Jean-Baptiste Barthélemy de Lesseps (1766-1834) was an officer on the Astrolabe, one of the two ships in the ill-fated scientific expedition of La Pérouse. Having sailed across the Pacific, visiting Easter Island, the Sandwich Islands, Alaska, California, Manila and Macao, the expedition arrived in Kamchatka (the easternmost outpost of Russian colonisation) in September 1787, in order to replenish supplies. De Lesseps was selected by La Pérouse to return overland from there to Europe, carrying with him all the highly-sensitive reports and charts of the expedition up to this point, which La Pérouse was determined should reach French authorities as soon as possible. La Pérouse’s ships then headed south towards New Holland, and their encounter with Arthur Phillip’s First Fleet outside Botany Bay in January 1788 would be their last meeting with fellow Europeans. De Lessep’s intrepid and epic journey to St Petersburg took more than twelve months. In St Petersburg he was able to safely hand over the expedition’s documents to the French ambassador. On his return to Paris, he was feted as a national hero and was appointed consul in Kronstadt (St Petersburg), thus commencing a distinguished diplomatic career.

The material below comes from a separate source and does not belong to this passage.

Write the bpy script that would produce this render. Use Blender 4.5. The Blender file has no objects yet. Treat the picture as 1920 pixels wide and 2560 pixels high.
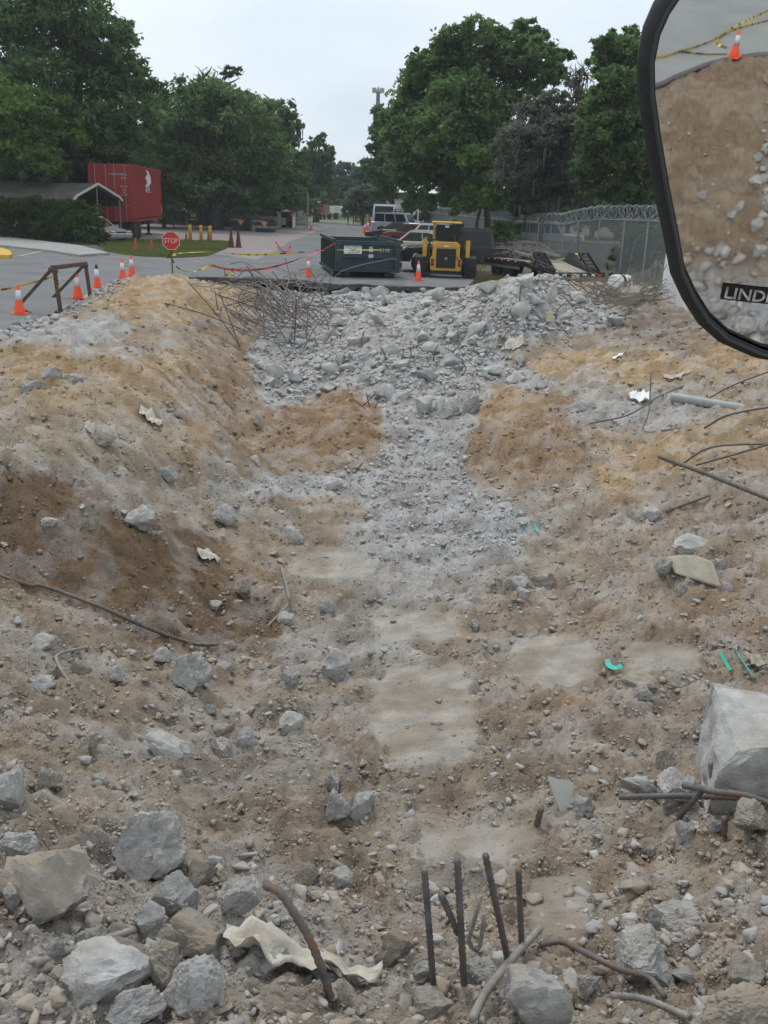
import bpy, bmesh, math, random
import numpy as np
from mathutils import Vector, Matrix
random.seed(7); rng = np.random.default_rng(7)
SC = bpy.context.scene; COL = SC.collection
# ------------------------------------------------------------ camera
HC = 2.8; FP = 2350.0; TH = math.radians(18.25); RO = 0.035
Fv = np.array([0, math.cos(TH), -math.sin(TH)]); U0 = np.array([0, math.sin(TH), math.cos(TH)]); R0 = np.array([1.0, 0, 0])
Rv = math.cos(RO)*R0 + math.sin(RO)*U0; Uv = math.cos(RO)*U0 - math.sin(RO)*R0
CP = np.array([0, 0, HC])
cd = bpy.data.cameras.new('camera'); cam = bpy.data.objects.new('camera', cd); COL.objects.link(cam)
cd.sensor_fit = 'VERTICAL'; cd.sensor_height = 36; cd.lens = 36*FP/2560; cd.clip_end = 3000; cd.clip_start = 0.05
cam.matrix_world = Matrix(((Rv[0], Uv[0], -Fv[0], 0), (Rv[1], Uv[1], -Fv[1], 0), (Rv[2], Uv[2], -Fv[2], HC), (0, 0, 0, 1)))
SC.camera = cam
# ------------------------------------------------------------ sky, sun, exposure
W = bpy.data.worlds.new('World'); SC.world = W; W.use_nodes = True
nt = W.node_tree; nt.nodes.clear()
out = nt.nodes.new('ShaderNodeOutputWorld'); bg = nt.nodes.new('ShaderNodeBackground'); bg.inputs[1].default_value = 0.1
sky = nt.nodes.new('ShaderNodeTexSky'); sky.sky_type = 'NISHITA'; sky.sun_disc = False
SUN_EL, SUN_AZ = math.radians(58), math.radians(-25)
sky.sun_elevation = SUN_EL; sky.sun_rotation = SUN_AZ
tc = nt.nodes.new('ShaderNodeTexCoord'); mp = nt.nodes.new('ShaderNodeMapping'); mp.inputs['Scale'].default_value = (1, 1, 2.6)
nz = nt.nodes.new('ShaderNodeTexNoise'); nz.inputs['Scale'].default_value = 2.2; nz.inputs['Detail'].default_value = 5; nz.inputs['Roughness'].default_value = .5
cr = nt.nodes.new('ShaderNodeValToRGB')
cr.color_ramp.elements[0].position = .36; cr.color_ramp.elements[0].color = (6.6, 7.6, 8.7, 1)
cr.color_ramp.elements[1].position = .64; cr.color_ramp.elements[1].color = (9.3, 10.0, 10.4, 1)
mx = nt.nodes.new('ShaderNodeMix'); mx.data_type = 'RGBA'; mx.inputs[0].default_value = .9
L = nt.links.new
L(tc.outputs['Generated'], mp.inputs[0]); L(mp.outputs[0], nz.inputs['Vector']); L(nz.outputs[0], cr.inputs[0])
L(sky.outputs[0], mx.inputs[6]); L(cr.outputs[0], mx.inputs[7]); L(mx.outputs[2], bg.inputs[0]); L(bg.outputs[0], out.inputs[0])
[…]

De Lessep’s own account of his journey was first published in 1790 (Journal historique du voyage de M. de Lesseps, consul de France, employé dans l’expédition de M. le comte de la Pérouse en qualité d’interprète du roi…), and was also translated into English the same year (Travels in Kamchatka during the years 1787 and 1788). The narrative includes much important ethnological information about the indigenous peoples of the Russian Arctic (illustrated by engravings which were made under the direction of de Lesseps himself), as well as a lexicon of four Siberian languages, of great significance in the field of comparative linguistics. The preface to this little-known later edition was written by de Lessep’s nephew, Ferdinand de Lesseps, who was the chief developer of the Suez Canal.

Unrecorded in Australian collections.